Objections can definitely be raised over its modalities, but the principal idea remains unaffected. The only real concern, which effectively enters into the broader institutional and democratic problématique of the emerging sovereign and technocratic Euro-state, is whether such powers should be conferred to an already omnipotent ECB or be trusted on an independent authority. In my opinion the latter would have been a slightly better choice, always in line with the constitutional axiom of the separation of powers. Nevertheless the truth is that even in such a case, the checks and balances would be rather pitiful, as the ECB would still remain in its position of superior strength.

Notwithstanding the concerns I have repeatedly voiced over the rising technocracy within Europe, and the degradation of democratic principles this entails, I would wish to point out that the ECB is among all others a very ‘political’ or ‘politicized’ institution, despite all the litanies to the contrary and the paeans on the importance of its independence. Time and again, decisions pertaining to the conduct of monetary policy have provided the impetus for endless and most-often unnecessary pother and they have set the field for occasionally public disagreements as well as covert bargaining between governments or powerful central banks, especially the German Bundesbank (e.g. on the Target2 payment system or the latest OMT programme and on the bailouts to various member states).

Against this backdrop it is not difficult to fathom a scenario where the balance of power favors certain politico-economic interests within the ECB, who may abuse the over-concentration of powers at the ECB, to forward with greater effectiveness the broader economic or ideological agenda the Commission in tandem with the Council have been meticulously implementing or even enforcing, over the last months and years.
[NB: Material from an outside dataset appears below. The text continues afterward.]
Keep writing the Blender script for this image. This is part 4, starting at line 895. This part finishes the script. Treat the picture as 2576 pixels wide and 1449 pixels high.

Politics aside, concentration of such authority also engenders two, usually overlapping and interrelated, frailties: (1) corruption, (2) cronyism. As Lord Acton trenchantly put it: power tends to corrupt and absolute power corrupts absolutely. We know well that European banks are not immune to corruption, nor are their owners and agents the knights in shining armor who struggle for the toiling peoples and for those who have been crippled down by rapacious market insiders and inane politicians that have been religiously adhering to manifestly deleterious policies. Recent scandals are but the tip of the iceberg of the fraudulence and mendacity inherent in Europe’s (and the globe’s) financial system. When such financial institutions are considered in conjunction with all the cases of money laundering or related crimes they may facilitate, then we can already expect one day to unearth the sort of graft and corruption that will proudly rival that of Wall Street’s


Finally, this is an ongoing process and as is always the case, the devil lurks in the details, meaning that future analyses will be necessary to elucidate each and every aspect of the financial union that is rapidly asserting shape, in parallel, or thanks to the emerging technocratic Euro-state.